Leonardo vive nel '500, in un'epoca ricchissima di fermenti creativi e di impulsi artistici.

Grazie alla rinascita delle lettere - favorita dalla cultura umanistica e dall'invenzione della stampa - ed alle nuove scoperte geografiche, l'uomo, tornato "al centro dell'Universo" esplora nuove strade in tutti gli ambiti della cultura.

Di tante personalità inquisitive e artistiche sorte in quest'età, Leonardo è l'esempio più affascinante, perchè in lui si coniugano l'anima del pittore e quella dello scienziato.
L'attenzione al colore ed alla forma accompagnano nella sua pittura l'interesse per l'anatomia e per il colore dell'aria, mentre i suoi disegni scientifici o architettonici hanno una bellezza che li avvicina ai quadri a tema religioso.

Con vera attitudine analitica, il maestro da Vinci non si stanca di indagare in ogni ambito della scienza verificando, e spesso modificando, le leggi della meccanica e della fisica che il Rinascimento aveva ereditato dagli antichi, e intuendone di nuove e complesse.
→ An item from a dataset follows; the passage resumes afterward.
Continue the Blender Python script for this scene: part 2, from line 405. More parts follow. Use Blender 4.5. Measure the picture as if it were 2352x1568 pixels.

Le sue invenzioni stupefacenti precorrono i tempi non di anni, ma di secoli.
Poco sappiamo dei primi anni di attività di Leonardo a Firenze, dove lavorò alla bottega di Andrea Verrocchio, fra il 1469 ed il 1478, ma sono anni importantissimi per indirizzare la sua attività artistica successiva.

Dal 1482 al 1499 fu a Milano, e visse nello stimolante contesto di quella corte di scienziati ed artisti che gravitava intorno a Ludovico il Moro.

Qui si accrebbe il suo interesse per gli studi di anatomia, botanica, idraulica, meccanica ed ottica ed i suoi dipinti cominciarono ad evidenziare l'essenziale equilibrio con il quale egli voleva integrare nella sua pittura l'ambito artistico e quello scientifico.

Quando egli lasciò Milano (pur tornandovi poi saltuariamente per lunghi periodi) per recarsi a Firenze e poi a Roma, le sue ricerche teoriche presero una impostazione più eclettica e si espressero in complessi scritti redatti sugli argomenti più vari, riguardanti progetti ed invenzioni. I manoscritti relativi a questi anni dell'attività vinciana sono stati recuperati e studiati con attenzione soltanto di recente.

Durante questa fase della sua vita, comunque, Leonardo non tralasciò mai la pittura, che era, nella sua concezione, l'attività suprema per un artista.

Egli così scrive: "Le scienze che sono imitabili sono in tal modo, che con quelle il discepolo si fa eguale all'autore, e similmente fa il suo frutto; queste sono utili all'imitatore, ma non sono di tanta eccellenza, quando sono quelle che non si possono lasciare per eredità, come le altre sostanze.
Infra le quali la pittura è la prima; questa non s'insegna a chi natura nol concede, come fan le matematiche, delle quali tante ne piglia il discepolo, quante il maestro gliene legge.
Questa non si copia, come si fa le lettere, che tanto vale la copia quanto l'origine.
Questa non s'impronta, come si fa la scultura, della quale tal è la impressa qual è l'origine in quanto alla virtù dell'opera.
Questa non fa infiniti figliuoli come fa i libri stampati; questa sola resta nobile, questa sola onora il suo autore e resta preziosa e unica, e non partorisce mai figliuoli eguali a sè.
E tal singolarità la fa più eccellente che quelle che per tutto sono pubblicate."
(Trattato della pittura, f.4)

Dal 1516 al 1519 egli fu in Francia, dove soggiornò fino alla morte e, fatto emblematico, non si separò mai da un dipinto che riteneva la "summa" del suo sapere e della sua arte, la Gioconda.